Skipping all pictures, set down the lines of the listing from the first through the one with "rad = math.radians".

** Start of Source material **

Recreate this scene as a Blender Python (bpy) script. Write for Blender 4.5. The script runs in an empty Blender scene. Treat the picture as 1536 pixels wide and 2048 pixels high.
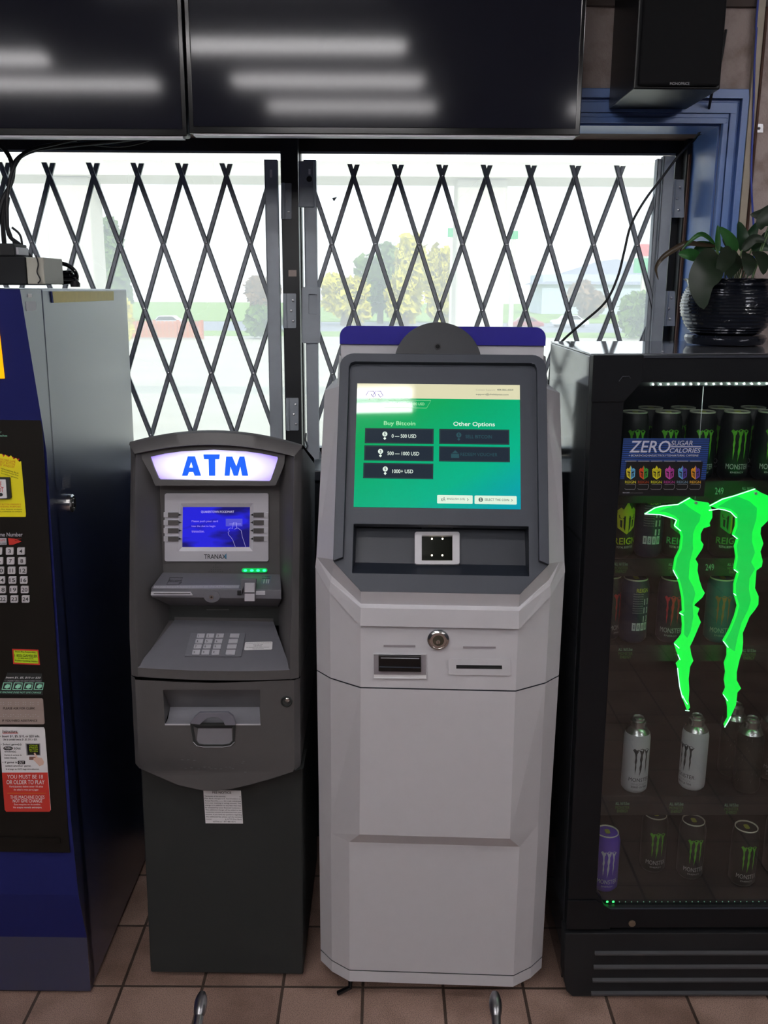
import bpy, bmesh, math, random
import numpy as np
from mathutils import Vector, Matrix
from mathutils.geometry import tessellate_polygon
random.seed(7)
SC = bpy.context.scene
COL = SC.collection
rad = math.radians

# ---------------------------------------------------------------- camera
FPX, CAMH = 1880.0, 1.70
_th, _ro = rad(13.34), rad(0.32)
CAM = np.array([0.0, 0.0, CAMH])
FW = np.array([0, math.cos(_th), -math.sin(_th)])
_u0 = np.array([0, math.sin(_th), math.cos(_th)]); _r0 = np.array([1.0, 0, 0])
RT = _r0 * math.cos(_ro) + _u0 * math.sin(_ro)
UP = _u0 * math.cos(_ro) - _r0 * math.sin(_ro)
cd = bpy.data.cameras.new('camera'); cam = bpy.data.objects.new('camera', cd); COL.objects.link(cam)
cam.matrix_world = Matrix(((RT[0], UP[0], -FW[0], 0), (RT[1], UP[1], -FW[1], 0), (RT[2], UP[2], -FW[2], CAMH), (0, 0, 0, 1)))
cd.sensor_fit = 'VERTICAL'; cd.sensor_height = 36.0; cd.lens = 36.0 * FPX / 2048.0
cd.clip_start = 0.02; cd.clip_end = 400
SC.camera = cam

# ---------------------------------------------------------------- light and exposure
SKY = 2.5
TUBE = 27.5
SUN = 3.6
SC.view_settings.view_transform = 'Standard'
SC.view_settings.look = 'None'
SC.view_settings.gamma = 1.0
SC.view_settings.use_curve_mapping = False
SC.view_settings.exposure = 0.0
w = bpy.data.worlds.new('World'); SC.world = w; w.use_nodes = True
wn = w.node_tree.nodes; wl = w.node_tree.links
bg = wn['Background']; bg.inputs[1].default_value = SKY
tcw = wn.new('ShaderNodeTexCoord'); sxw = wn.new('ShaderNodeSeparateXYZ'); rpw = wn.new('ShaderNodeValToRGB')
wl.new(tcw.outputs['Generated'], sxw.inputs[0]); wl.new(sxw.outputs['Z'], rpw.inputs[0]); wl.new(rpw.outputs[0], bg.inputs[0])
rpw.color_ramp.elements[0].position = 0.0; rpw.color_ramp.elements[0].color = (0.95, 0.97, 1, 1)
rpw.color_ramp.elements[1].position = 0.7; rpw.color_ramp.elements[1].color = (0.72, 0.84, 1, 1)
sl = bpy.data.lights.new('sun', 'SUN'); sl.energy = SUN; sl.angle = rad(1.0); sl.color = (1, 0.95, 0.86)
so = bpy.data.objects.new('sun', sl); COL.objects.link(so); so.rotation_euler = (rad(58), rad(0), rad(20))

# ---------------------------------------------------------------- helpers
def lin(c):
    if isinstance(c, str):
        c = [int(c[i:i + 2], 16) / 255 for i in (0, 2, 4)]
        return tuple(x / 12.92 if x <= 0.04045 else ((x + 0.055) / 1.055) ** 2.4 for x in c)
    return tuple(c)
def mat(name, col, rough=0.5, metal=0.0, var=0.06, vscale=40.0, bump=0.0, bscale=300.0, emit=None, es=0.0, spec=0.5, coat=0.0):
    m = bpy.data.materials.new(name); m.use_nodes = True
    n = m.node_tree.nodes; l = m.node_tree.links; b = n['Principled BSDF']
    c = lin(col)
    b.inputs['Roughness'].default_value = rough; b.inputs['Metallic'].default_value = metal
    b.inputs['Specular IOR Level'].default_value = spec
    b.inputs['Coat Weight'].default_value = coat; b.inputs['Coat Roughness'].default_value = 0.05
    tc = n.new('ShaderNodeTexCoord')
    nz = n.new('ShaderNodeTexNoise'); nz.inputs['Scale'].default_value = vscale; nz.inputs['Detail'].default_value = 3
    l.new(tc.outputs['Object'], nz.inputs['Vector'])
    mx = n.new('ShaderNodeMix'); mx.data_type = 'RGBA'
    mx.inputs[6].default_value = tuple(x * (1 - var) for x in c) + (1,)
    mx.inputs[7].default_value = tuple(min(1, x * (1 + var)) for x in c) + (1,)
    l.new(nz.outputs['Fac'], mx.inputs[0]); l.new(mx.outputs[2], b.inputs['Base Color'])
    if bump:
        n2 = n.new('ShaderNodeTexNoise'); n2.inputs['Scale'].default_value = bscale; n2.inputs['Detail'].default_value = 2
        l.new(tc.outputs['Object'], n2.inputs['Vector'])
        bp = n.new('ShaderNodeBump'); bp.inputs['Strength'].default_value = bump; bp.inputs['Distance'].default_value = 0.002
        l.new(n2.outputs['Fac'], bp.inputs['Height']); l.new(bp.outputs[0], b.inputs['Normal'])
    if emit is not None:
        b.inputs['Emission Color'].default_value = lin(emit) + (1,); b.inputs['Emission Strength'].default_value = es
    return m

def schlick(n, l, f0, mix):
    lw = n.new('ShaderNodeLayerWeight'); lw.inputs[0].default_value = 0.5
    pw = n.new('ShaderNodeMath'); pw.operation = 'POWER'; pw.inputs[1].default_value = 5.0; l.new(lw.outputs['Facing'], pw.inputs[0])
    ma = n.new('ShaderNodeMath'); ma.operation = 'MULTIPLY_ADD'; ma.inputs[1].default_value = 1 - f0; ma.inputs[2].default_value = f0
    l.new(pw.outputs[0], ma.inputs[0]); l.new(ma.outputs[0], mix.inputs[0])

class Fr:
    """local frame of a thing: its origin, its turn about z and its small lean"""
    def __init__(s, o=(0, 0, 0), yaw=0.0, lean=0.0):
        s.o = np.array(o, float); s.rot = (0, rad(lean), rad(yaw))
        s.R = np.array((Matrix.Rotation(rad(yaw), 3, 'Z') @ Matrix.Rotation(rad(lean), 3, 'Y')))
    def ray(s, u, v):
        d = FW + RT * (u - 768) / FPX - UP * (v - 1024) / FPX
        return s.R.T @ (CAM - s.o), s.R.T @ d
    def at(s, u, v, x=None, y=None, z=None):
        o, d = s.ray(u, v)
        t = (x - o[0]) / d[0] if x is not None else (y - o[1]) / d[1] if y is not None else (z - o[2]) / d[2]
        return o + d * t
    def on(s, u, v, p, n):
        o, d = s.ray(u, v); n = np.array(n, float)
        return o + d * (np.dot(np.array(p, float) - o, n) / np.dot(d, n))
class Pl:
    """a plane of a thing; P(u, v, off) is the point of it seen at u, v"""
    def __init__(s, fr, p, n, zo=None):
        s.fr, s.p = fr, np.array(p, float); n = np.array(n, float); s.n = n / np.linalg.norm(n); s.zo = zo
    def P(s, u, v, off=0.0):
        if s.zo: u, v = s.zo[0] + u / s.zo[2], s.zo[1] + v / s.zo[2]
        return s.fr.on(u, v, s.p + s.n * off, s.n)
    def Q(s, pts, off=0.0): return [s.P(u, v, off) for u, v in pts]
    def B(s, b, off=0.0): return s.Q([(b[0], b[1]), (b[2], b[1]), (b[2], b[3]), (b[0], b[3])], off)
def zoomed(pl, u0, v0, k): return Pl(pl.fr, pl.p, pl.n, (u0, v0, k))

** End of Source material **

**Exercise solution**
Recreate this scene as a Blender Python (bpy) script. Write for Blender 4.5. The script runs in an empty Blender scene. Treat the picture as 1536 pixels wide and 2048 pixels high.
import bpy, bmesh, math, random
import numpy as np
from mathutils import Vector, Matrix
from mathutils.geometry import tessellate_polygon
random.seed(7)
SC = bpy.context.scene
COL = SC.collection
rad = math.radians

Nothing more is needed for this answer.